Repeat the lines that follow, leaving nothing out.
::::
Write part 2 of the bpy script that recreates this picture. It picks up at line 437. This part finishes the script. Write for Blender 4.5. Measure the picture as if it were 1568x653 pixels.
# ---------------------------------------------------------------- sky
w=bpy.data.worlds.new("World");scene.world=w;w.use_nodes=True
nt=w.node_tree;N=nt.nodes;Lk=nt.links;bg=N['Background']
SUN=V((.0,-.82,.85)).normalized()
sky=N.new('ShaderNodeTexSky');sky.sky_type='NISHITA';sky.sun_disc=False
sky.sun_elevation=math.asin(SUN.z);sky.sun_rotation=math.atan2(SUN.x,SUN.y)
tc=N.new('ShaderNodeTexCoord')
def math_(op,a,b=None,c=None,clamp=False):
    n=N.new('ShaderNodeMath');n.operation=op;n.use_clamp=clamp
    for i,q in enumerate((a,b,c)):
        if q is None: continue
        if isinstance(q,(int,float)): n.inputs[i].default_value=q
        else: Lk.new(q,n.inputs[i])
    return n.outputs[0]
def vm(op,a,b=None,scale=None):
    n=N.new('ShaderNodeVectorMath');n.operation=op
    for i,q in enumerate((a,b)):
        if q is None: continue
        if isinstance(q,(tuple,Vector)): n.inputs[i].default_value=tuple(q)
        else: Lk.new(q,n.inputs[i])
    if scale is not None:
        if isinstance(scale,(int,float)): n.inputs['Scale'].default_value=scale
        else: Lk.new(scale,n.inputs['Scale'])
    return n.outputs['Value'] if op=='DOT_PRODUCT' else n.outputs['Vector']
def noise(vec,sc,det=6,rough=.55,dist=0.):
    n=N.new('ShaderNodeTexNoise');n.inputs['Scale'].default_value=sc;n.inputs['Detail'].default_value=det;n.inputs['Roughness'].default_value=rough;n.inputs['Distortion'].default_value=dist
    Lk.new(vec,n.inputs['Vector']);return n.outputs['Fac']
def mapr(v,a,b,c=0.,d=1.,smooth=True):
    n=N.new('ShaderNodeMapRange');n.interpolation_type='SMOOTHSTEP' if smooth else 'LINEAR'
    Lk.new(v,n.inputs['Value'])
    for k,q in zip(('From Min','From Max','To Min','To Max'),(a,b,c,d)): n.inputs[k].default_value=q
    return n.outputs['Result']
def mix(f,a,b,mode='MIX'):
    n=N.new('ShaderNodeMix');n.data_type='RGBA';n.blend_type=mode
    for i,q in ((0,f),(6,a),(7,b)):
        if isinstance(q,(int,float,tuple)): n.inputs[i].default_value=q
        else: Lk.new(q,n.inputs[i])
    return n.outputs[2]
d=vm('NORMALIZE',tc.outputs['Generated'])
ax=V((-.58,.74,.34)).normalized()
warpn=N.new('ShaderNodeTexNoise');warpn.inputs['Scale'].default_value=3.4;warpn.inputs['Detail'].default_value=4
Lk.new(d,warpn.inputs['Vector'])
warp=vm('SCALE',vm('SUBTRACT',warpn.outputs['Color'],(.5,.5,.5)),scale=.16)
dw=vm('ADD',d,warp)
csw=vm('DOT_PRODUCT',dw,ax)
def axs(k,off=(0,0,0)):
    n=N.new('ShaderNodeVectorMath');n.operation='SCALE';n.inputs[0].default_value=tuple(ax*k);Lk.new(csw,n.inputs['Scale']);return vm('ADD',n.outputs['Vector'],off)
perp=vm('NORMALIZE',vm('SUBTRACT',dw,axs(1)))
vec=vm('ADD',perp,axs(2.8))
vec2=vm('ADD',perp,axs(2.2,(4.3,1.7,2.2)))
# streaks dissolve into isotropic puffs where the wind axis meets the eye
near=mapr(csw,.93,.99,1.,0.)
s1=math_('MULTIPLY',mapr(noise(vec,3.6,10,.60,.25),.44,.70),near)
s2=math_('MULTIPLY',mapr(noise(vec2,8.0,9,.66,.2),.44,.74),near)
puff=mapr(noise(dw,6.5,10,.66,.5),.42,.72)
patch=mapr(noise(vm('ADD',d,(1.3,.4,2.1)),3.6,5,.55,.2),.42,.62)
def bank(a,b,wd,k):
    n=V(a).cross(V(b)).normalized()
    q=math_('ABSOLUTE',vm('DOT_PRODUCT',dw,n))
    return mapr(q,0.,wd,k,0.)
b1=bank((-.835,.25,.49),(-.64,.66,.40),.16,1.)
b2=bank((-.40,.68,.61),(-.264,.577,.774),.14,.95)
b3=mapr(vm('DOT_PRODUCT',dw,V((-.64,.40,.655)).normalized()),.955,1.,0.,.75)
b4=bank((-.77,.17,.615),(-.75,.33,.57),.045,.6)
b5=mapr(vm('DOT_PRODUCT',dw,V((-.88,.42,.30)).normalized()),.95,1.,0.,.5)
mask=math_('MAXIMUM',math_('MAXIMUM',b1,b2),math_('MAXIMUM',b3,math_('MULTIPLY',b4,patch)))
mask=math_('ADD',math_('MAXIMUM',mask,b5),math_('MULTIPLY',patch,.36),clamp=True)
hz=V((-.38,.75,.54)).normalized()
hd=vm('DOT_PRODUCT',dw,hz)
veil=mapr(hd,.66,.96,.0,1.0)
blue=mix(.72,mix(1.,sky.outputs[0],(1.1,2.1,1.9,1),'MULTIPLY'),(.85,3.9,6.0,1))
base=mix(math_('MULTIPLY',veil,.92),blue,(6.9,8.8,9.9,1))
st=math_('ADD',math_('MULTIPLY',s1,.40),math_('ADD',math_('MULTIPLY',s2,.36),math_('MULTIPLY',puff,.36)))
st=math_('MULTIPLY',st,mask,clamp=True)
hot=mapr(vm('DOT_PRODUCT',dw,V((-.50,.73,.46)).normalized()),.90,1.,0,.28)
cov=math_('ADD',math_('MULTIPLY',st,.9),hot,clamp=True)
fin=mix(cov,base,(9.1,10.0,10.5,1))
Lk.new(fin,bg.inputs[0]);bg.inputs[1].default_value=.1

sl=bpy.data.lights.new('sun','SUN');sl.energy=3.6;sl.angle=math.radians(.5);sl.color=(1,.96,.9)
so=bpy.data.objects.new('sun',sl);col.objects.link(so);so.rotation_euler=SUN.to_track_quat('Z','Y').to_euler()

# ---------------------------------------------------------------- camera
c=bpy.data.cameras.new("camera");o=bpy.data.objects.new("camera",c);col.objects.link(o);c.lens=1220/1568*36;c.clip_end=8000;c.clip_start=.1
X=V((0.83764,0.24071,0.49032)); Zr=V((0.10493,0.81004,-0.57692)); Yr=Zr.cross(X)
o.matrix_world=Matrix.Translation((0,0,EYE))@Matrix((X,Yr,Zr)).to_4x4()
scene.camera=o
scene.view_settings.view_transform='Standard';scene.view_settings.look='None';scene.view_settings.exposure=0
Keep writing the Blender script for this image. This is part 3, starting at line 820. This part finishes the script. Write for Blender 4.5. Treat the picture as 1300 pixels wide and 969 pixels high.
::::
_Result below_
Write part 2 of the bpy script that recreates this picture. It picks up at line 437. This part finishes the script. Write for Blender 4.5. Measure the picture as if it were 1568x653 pixels.
# ---------------------------------------------------------------- sky
w=bpy.data.worlds.new("World");scene.world=w;w.use_nodes=True
nt=w.node_tree;N=nt.nodes;Lk=nt.links;bg=N['Background']
SUN=V((.0,-.82,.85)).normalized()
sky=N.new('ShaderNodeTexSky');sky.sky_type='NISHITA';sky.sun_disc=False
sky.sun_elevation=math.asin(SUN.z);sky.sun_rotation=math.atan2(SUN.x,SUN.y)
tc=N.new('ShaderNodeTexCoord')
def math_(op,a,b=None,c=None,clamp=False):
    n=N.new('ShaderNodeMath');n.operation=op;n.use_clamp=clamp
    for i,q in enumerate((a,b,c)):
        if q is None: continue
        if isinstance(q,(int,float)): n.inputs[i].default_value=q
        else: Lk.new(q,n.inputs[i])
    return n.outputs[0]
def vm(op,a,b=None,scale=None):
    n=N.new('ShaderNodeVectorMath');n.operation=op
    for i,q in enumerate((a,b)):
        if q is None: continue
        if isinstance(q,(tuple,Vector)): n.inputs[i].default_value=tuple(q)
        else: Lk.new(q,n.inputs[i])
    if scale is not None:
        if isinstance(scale,(int,float)): n.inputs['Scale'].default_value=scale
        else: Lk.new(scale,n.inputs['Scale'])
    return n.outputs['Value'] if op=='DOT_PRODUCT' else n.outputs['Vector']
def noise(vec,sc,det=6,rough=.55,dist=0.):
    n=N.new('ShaderNodeTexNoise');n.inputs['Scale'].default_value=sc;n.inputs['Detail'].default_value=det;n.inputs['Roughness'].default_value=rough;n.inputs['Distortion'].default_value=dist
    Lk.new(vec,n.inputs['Vector']);return n.outputs['Fac']
def mapr(v,a,b,c=0.,d=1.,smooth=True):
    n=N.new('ShaderNodeMapRange');n.interpolation_type='SMOOTHSTEP' if smooth else 'LINEAR'
    Lk.new(v,n.inputs['Value'])
    for k,q in zip(('From Min','From Max','To Min','To Max'),(a,b,c,d)): n.inputs[k].default_value=q
    return n.outputs['Result']
def mix(f,a,b,mode='MIX'):
    n=N.new('ShaderNodeMix');n.data_type='RGBA';n.blend_type=mode
    for i,q in ((0,f),(6,a),(7,b)):
        if isinstance(q,(int,float,tuple)): n.inputs[i].default_value=q
        else: Lk.new(q,n.inputs[i])
    return n.outputs[2]
d=vm('NORMALIZE',tc.outputs['Generated'])
ax=V((-.58,.74,.34)).normalized()
warpn=N.new('ShaderNodeTexNoise');warpn.inputs['Scale'].default_value=3.4;warpn.inputs['Detail'].default_value=4
Lk.new(d,warpn.inputs['Vector'])
warp=vm('SCALE',vm('SUBTRACT',warpn.outputs['Color'],(.5,.5,.5)),scale=.16)
dw=vm('ADD',d,warp)
csw=vm('DOT_PRODUCT',dw,ax)
def axs(k,off=(0,0,0)):
    n=N.new('ShaderNodeVectorMath');n.operation='SCALE';n.inputs[0].default_value=tuple(ax*k);Lk.new(csw,n.inputs['Scale']);return vm('ADD',n.outputs['Vector'],off)
perp=vm('NORMALIZE',vm('SUBTRACT',dw,axs(1)))
vec=vm('ADD',perp,axs(2.8))
vec2=vm('ADD',perp,axs(2.2,(4.3,1.7,2.2)))
# streaks dissolve into isotropic puffs where the wind axis meets the eye
near=mapr(csw,.93,.99,1.,0.)
s1=math_('MULTIPLY',mapr(noise(vec,3.6,10,.60,.25),.44,.70),near)
s2=math_('MULTIPLY',mapr(noise(vec2,8.0,9,.66,.2),.44,.74),near)
puff=mapr(noise(dw,6.5,10,.66,.5),.42,.72)
patch=mapr(noise(vm('ADD',d,(1.3,.4,2.1)),3.6,5,.55,.2),.42,.62)
def bank(a,b,wd,k):
    n=V(a).cross(V(b)).normalized()
    q=math_('ABSOLUTE',vm('DOT_PRODUCT',dw,n))
    return mapr(q,0.,wd,k,0.)
b1=bank((-.835,.25,.49),(-.64,.66,.40),.16,1.)
b2=bank((-.40,.68,.61),(-.264,.577,.774),.14,.95)
b3=mapr(vm('DOT_PRODUCT',dw,V((-.64,.40,.655)).normalized()),.955,1.,0.,.75)
b4=bank((-.77,.17,.615),(-.75,.33,.57),.045,.6)
b5=mapr(vm('DOT_PRODUCT',dw,V((-.88,.42,.30)).normalized()),.95,1.,0.,.5)
mask=math_('MAXIMUM',math_('MAXIMUM',b1,b2),math_('MAXIMUM',b3,math_('MULTIPLY',b4,patch)))
mask=math_('ADD',math_('MAXIMUM',mask,b5),math_('MULTIPLY',patch,.36),clamp=True)
hz=V((-.38,.75,.54)).normalized()
hd=vm('DOT_PRODUCT',dw,hz)
veil=mapr(hd,.66,.96,.0,1.0)
blue=mix(.72,mix(1.,sky.outputs[0],(1.1,2.1,1.9,1),'MULTIPLY'),(.85,3.9,6.0,1))
base=mix(math_('MULTIPLY',veil,.92),blue,(6.9,8.8,9.9,1))
st=math_('ADD',math_('MULTIPLY',s1,.40),math_('ADD',math_('MULTIPLY',s2,.36),math_('MULTIPLY',puff,.36)))
st=math_('MULTIPLY',st,mask,clamp=True)
hot=mapr(vm('DOT_PRODUCT',dw,V((-.50,.73,.46)).normalized()),.90,1.,0,.28)
cov=math_('ADD',math_('MULTIPLY',st,.9),hot,clamp=True)
fin=mix(cov,base,(9.1,10.0,10.5,1))
Lk.new(fin,bg.inputs[0]);bg.inputs[1].default_value=.1

sl=bpy.data.lights.new('sun','SUN');sl.energy=3.6;sl.angle=math.radians(.5);sl.color=(1,.96,.9)
so=bpy.data.objects.new('sun',sl);col.objects.link(so);so.rotation_euler=SUN.to_track_quat('Z','Y').to_euler()

# ---------------------------------------------------------------- camera
c=bpy.data.cameras.new("camera");o=bpy.data.objects.new("camera",c);col.objects.link(o);c.lens=1220/1568*36;c.clip_end=8000;c.clip_start=.1
X=V((0.83764,0.24071,0.49032)); Zr=V((0.10493,0.81004,-0.57692)); Yr=Zr.cross(X)
o.matrix_world=Matrix.Translation((0,0,EYE))@Matrix((X,Yr,Zr)).to_4x4()
scene.camera=o
scene.view_settings.view_transform='Standard';scene.view_settings.look='None';scene.view_settings.exposure=0
Keep writing the Blender script for this image. This is part 3, starting at line 820. This part finishes the script. Write for Blender 4.5. Treat the picture as 1300 pixels wide and 969 pixels high.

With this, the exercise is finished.